Conciliar familia y trabajo

El remedio —costoso como todo lo que vale— está en buscar el verdadero centro de la vida humana, lo que puede dar una jerarquía, un orden y un sentido a todo.

En ocasiones la mujer no está segura de encontrarse realmente en el sitio que le corresponde y al que está llamada. Muchas veces, cuando hace un trabajo fuera de su casa, pesan sobre ella los reclamos del hogar; y cuando permanece de lleno dedicada a su familia, se siente limitada en sus posibilidades. ¿Qué diría usted a las mujeres que experimentan esas contradicciones? ¿Qué diría a las personas que encuentran dificultades para conciliar su vida profesional y familiar?

Ese sentimiento, que es muy real, procede con frecuencia, más que de limitaciones efectivas —que tenemos todos, porque somos humanos— de la falta de ideales bien determinados, capaces de orientar toda una vida, o también de una inconsciente soberbia: a veces, desearíamos ser los mejores en cualquier aspecto y a cualquier nivel. Y como no es posible, se origina un estado de desorientación y de ansiedad, o incluso de desánimo y de tedio: no se puede estar en todas las cosas, no se sabe a qué atender y no se atiende eficazmente a nada. En esta situación, el alma queda expuesta a la envidia, es fácil que la imaginación se desate y busque un refugio en la fantasía que, alejando de la realidad, acaba adormeciendo la voluntad. Es lo que repetidas veces he llamado la mística ojalatera, hecha de ensueños vanos y de falsos idealismos: ¡ojalá no me hubiera casado, ojalá no tuviera esa profesión, ojalá tuviera más salud, o menos años, o más tiempo!

El remedio —costoso como todo lo que vale— está en buscar el verdadero centro de la vida humana, lo que puede dar una jerarquía, un orden y un sentido a todo: el trato con Dios, mediante una vida interior auténtica. Si, viviendo en Cristo, tenemos en El nuestro centro, descubrimos el sentido de la misión que se nos ha confiado, tenemos un ideal humano que se hace divino, nuevos horizontes de esperanza se abren ante nuestra vida, y llegamos a sacrificar gustosamente no ya tal o cual aspecto de nuestra actividad, sino la vida entera, dándole así, paradójicamente, su más hondo cumplimiento.

El problema que planteas en la mujer, no es extraordinario: con otras peculiaridades, muchos hombres experimentan alguna vez algo semejante. La raíz suele ser la misma: falta de un ideal profundo, que sólo se descubre a la luz de Dios.

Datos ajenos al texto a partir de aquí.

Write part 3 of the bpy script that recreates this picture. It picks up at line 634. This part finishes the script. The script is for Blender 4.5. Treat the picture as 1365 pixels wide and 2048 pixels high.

En todo caso, hay que poner en práctica también remedios pequeños, que parecen banales, pero que no lo son: cuando hay muchas cosas que hacer, es preciso establecer un orden, es necesario organizarse. Muchas dificultades provienen de la falta de orden, de la carencia de ese hábito. Hay mujeres que hacen mil cosas, y todas bien, porque se han organizado, porque han impuesto con fortaleza un orden a la abundante tarea. Han sabido estar en cada momento en lo que debían hacer, sin atolondrarse pensando en lo que iba a venir después o en lo que quizá hubiesen podido hacer antes. A otras, en cambio, las sobrecoge el mucho quehacer; y así sobrecogidas, no hacen nada.

Ciertamente habrá siempre muchas mujeres que no tengan otra ocupación que llevar adelante su hogar. Yo os digo que ésta es una gran ocupación, que vale la pena.

A través de esa profesión —porque lo es, verdadera y noble— influyen positivamente no sólo en la familia, sino en multitud de amigos y de conocidos, en personas con las que de un modo u otro se relacionan, cumpliendo una tarea mucho más extensa a veces que la de otros profesionales. Y no digamos cuando ponen esa experiencia y esa ciencia al servicio de cientos de personas, en centros destinados a la formación de la mujer, como los que dirigen mis hijas del Opus Dei, en todos los países del mundo. Entonces se convierten en profesoras del hogar, con más eficacia educadora, diría yo, que muchos catedráticos de universidad.